What struck me the hardest was that in Lithuania, Poland, Ukraine and elsewhere once the local population or parts of the population came under German control, they did not wait for the Germans to organize the killing off of Jews or gypsies or homosexuals or commissars, they got on with it on their own right away. And these were not hoodlums it seems but fairly ordinary people who apparently felt they could right the wrongs of decades or maybe centuries by just killing off those they held responsible, men, women and children with no compuction whatsoever. In fact, many of the German writers expressed disgust at these actions and indicated that they refused to take part in them and were not punished by the German authorities if they did not participate. It was a blood lust sort of thing that the perpetrators seemed to genuinley enjoy.

I will quote here part of the Foreword to this book written by Hugh Trevor-Roper who is a very astute writer in my opinion.
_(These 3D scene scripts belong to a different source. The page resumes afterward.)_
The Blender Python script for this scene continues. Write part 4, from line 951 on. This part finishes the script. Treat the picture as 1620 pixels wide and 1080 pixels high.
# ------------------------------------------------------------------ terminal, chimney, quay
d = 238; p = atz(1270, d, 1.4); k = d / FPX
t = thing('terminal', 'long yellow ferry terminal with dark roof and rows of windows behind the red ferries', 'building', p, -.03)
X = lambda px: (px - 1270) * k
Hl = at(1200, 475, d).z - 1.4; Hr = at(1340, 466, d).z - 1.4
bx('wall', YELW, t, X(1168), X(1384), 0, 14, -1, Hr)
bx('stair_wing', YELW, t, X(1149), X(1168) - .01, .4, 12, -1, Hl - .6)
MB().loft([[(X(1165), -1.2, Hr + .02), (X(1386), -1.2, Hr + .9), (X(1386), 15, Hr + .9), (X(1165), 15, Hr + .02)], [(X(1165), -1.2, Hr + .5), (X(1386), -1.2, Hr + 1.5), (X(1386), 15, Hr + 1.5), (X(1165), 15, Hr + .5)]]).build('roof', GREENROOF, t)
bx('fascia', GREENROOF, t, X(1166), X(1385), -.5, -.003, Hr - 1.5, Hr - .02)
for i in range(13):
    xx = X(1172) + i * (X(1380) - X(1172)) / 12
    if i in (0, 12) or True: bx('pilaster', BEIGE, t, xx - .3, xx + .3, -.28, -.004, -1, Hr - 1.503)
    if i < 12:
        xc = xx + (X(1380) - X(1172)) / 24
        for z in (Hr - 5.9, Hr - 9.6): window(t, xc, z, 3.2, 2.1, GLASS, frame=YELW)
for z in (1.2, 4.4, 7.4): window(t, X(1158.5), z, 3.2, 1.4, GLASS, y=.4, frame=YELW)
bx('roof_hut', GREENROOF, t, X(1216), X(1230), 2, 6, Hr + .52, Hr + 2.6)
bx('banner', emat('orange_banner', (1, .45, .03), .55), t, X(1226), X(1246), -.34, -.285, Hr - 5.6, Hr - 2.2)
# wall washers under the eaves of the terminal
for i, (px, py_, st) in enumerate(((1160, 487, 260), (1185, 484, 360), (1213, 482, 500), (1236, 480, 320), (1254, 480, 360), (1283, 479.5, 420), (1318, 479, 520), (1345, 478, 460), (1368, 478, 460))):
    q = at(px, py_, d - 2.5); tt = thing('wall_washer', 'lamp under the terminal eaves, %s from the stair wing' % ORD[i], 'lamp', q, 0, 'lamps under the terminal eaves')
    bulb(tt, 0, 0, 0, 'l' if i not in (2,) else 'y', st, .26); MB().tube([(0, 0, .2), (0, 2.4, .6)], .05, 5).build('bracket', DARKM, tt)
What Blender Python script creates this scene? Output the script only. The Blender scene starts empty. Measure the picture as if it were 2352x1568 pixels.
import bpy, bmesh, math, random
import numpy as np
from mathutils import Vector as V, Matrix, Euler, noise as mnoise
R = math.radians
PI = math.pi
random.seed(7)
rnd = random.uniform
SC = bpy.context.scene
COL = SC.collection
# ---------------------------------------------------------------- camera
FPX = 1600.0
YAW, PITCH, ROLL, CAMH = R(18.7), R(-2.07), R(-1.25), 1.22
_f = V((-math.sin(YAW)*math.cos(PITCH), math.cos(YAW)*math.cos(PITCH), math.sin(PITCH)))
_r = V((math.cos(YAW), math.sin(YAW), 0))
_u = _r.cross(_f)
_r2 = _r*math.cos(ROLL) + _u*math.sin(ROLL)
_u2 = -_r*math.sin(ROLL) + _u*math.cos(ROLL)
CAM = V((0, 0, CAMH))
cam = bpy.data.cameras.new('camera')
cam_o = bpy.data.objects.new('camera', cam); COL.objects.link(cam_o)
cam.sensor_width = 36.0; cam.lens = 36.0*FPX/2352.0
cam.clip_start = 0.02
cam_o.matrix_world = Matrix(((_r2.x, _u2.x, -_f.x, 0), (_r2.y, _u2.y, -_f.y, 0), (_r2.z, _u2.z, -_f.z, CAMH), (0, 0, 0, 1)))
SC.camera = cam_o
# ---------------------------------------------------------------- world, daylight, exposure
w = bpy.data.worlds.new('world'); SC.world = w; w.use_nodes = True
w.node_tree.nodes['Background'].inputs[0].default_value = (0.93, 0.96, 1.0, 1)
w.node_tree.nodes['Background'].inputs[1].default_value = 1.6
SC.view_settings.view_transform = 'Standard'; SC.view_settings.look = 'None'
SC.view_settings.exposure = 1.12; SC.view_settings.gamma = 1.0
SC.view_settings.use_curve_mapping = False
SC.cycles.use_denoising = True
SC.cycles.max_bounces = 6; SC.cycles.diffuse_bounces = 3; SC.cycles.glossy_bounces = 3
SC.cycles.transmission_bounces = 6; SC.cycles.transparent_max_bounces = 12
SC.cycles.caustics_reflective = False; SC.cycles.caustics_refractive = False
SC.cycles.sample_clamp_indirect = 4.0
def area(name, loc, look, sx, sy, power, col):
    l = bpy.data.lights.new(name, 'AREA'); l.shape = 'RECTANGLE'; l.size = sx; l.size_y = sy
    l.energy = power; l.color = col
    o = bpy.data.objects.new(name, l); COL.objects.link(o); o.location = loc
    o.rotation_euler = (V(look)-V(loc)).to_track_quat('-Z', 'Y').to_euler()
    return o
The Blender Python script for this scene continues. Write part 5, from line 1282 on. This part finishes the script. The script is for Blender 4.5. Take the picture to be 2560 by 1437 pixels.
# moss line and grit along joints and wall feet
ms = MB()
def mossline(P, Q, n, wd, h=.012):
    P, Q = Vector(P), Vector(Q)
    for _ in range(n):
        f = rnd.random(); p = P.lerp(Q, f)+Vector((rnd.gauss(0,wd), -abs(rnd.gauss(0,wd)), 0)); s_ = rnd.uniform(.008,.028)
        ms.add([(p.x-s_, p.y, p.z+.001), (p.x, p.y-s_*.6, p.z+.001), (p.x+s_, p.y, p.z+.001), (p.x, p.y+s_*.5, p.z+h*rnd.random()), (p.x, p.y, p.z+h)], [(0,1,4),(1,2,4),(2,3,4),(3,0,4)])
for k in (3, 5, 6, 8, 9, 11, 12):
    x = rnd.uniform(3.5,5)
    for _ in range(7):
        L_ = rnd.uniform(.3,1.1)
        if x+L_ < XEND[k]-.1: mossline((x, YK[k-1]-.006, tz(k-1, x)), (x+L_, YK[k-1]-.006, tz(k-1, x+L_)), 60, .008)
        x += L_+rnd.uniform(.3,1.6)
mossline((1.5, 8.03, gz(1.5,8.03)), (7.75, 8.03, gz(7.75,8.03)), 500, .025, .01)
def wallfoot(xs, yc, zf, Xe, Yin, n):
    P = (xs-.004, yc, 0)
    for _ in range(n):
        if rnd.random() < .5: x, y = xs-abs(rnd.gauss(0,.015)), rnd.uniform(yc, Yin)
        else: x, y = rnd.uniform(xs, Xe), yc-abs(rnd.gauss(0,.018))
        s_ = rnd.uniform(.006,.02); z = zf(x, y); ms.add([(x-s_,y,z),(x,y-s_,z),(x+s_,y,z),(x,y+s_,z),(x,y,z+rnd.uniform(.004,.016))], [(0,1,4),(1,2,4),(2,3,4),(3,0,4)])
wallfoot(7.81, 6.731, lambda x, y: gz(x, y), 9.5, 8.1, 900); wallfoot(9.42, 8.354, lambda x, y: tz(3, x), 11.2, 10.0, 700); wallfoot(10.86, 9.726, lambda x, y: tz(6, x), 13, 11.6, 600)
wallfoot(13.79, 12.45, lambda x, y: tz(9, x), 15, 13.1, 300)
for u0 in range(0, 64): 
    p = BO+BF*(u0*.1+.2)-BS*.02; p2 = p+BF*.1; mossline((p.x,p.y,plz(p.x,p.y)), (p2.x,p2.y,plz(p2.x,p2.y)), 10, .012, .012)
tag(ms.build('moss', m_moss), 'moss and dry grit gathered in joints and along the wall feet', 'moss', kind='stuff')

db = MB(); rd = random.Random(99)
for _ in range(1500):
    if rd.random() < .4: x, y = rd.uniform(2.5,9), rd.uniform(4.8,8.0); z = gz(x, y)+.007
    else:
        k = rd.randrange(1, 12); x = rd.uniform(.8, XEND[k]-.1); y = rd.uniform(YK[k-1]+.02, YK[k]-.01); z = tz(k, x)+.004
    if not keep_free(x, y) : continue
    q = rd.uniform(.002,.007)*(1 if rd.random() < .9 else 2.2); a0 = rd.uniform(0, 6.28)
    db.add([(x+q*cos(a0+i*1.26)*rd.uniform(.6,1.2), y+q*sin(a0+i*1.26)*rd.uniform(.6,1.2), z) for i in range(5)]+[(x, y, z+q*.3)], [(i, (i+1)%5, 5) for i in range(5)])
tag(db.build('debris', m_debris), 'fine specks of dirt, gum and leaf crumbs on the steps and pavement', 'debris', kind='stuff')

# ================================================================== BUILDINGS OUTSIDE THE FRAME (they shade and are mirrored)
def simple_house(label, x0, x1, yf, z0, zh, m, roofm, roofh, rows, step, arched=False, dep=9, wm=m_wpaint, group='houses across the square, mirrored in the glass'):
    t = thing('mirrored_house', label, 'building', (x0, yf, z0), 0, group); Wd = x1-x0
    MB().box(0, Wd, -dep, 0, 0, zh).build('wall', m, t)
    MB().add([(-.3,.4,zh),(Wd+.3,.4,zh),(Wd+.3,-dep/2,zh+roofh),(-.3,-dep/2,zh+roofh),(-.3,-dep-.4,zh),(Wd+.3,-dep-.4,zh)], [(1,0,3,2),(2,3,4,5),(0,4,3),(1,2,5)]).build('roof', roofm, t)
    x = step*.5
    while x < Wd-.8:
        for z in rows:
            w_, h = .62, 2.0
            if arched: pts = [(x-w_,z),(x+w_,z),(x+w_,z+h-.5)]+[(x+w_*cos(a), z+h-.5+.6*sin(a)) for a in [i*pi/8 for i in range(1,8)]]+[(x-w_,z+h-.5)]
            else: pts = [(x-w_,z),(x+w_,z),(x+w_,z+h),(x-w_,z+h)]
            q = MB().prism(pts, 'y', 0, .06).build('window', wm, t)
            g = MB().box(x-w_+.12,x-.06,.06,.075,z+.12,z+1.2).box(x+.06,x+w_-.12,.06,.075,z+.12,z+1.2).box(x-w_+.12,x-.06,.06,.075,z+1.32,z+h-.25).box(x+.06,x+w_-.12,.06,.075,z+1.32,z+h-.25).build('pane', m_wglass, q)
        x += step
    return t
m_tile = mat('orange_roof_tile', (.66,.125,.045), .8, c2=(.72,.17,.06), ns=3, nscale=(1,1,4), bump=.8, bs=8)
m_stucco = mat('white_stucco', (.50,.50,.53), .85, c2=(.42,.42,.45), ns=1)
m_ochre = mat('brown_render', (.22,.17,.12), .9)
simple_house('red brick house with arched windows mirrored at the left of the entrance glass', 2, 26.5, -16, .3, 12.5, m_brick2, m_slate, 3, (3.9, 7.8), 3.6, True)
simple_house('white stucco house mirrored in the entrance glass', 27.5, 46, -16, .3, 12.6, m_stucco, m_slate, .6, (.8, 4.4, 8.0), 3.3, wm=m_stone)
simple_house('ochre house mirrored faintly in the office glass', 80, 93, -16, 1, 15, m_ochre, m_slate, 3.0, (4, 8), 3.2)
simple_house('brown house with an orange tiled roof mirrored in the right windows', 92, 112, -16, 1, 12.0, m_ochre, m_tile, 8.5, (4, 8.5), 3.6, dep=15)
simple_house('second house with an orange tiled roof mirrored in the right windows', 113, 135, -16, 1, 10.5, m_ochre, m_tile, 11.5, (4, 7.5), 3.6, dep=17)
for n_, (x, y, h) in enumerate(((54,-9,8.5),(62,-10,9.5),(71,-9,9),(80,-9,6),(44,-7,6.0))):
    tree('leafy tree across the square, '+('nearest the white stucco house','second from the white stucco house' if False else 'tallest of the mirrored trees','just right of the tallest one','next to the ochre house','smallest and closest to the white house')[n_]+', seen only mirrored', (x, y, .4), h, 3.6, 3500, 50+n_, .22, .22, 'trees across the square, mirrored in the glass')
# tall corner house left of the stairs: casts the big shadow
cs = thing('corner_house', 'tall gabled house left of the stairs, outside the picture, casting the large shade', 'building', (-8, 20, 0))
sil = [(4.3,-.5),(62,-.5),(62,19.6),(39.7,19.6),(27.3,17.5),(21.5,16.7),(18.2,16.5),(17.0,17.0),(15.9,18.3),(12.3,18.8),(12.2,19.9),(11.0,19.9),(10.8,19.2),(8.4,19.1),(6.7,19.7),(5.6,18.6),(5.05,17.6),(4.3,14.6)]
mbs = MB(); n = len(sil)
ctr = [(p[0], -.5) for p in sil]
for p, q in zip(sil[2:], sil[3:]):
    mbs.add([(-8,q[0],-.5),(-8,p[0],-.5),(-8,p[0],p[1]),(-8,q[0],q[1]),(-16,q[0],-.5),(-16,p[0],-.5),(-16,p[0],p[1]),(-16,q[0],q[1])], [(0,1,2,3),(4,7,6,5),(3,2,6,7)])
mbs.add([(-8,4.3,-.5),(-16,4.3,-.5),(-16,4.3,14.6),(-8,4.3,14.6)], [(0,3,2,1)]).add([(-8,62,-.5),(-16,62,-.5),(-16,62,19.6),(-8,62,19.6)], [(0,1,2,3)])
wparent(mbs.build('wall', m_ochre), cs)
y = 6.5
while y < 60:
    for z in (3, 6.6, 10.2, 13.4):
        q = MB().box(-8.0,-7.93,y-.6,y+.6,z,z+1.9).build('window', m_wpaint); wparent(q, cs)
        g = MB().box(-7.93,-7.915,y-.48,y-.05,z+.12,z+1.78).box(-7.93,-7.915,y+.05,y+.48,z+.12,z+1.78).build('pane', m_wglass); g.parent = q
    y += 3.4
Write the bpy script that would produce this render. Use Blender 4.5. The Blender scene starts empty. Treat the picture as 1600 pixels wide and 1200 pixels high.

"This is a horrible book to read, and yet one that should be read-not in order to revive old enmities (after all it has been compiled by Germans and published in Germany) but in order that we do not forget the most somber lesson of the Second World War: the fragility of civilization, the ease and speed with which, in certain circumstances, barbarism can break through that thin crust and even, if backed by power and sanctified by doctrine, be accepted as the norm".

To me that puts it rather well and is something that is always in the back of my mind. In my own country, we harbour both racial and religious enmities, maybe hatreds, that are masked by our considering ourselves a "civilized" nation.

Please don't take my writings out of context, I am not a rabid or radical individual, merely a thinking one. But....if you would read what appears on the internet message boards in this country and on the editorial/opinion pages of common news media who are against social welfare, illegal immigration, homosexuals, etc. etc. it would scare you if at some point in time our government here would fall to a party or group similar to the National Socialists in Germany in the 1930s I truly fear that our own veneer of civilization could crumble just as it did in Europe just some 60 odd years ago.

To finish this one off for me, I can of course get my fill of genocide most any day on CNN but let me tell you I have seen this type of activity not that many years ago when living in Peru. Not seen it literally mind you but knew it took place and the details etc. In that country, if you were of the ruling class, you could and often did shoot a peasant or native indian for some real or fictitious infraction such as looking at your daughter the wrong way or perhaps stealing a piece of fruit from the orchard, wrecking a piece of equipment. This was done with no fear of any questions or actions from the authorities. If, and this did happen very often,
you struck a pedestrian with your vehicle, you never stopped and nothing was ever done.

I hope with all my being we will never fall into that chaos again but what I see in Iraq, even on the part of my countrymen, in the tsunami area, almost everywhere in the world, I can see that we are vulnerable to reverting to the concept of "Man's inhumanity to man" as an acceptable type of behavior.

Now I spoiled everyone's Friday evening and I apologize for that but otherwise I would have had to write this on Sunday, even worse.

Moderators, feel free to delete this if I overstepped the bounds.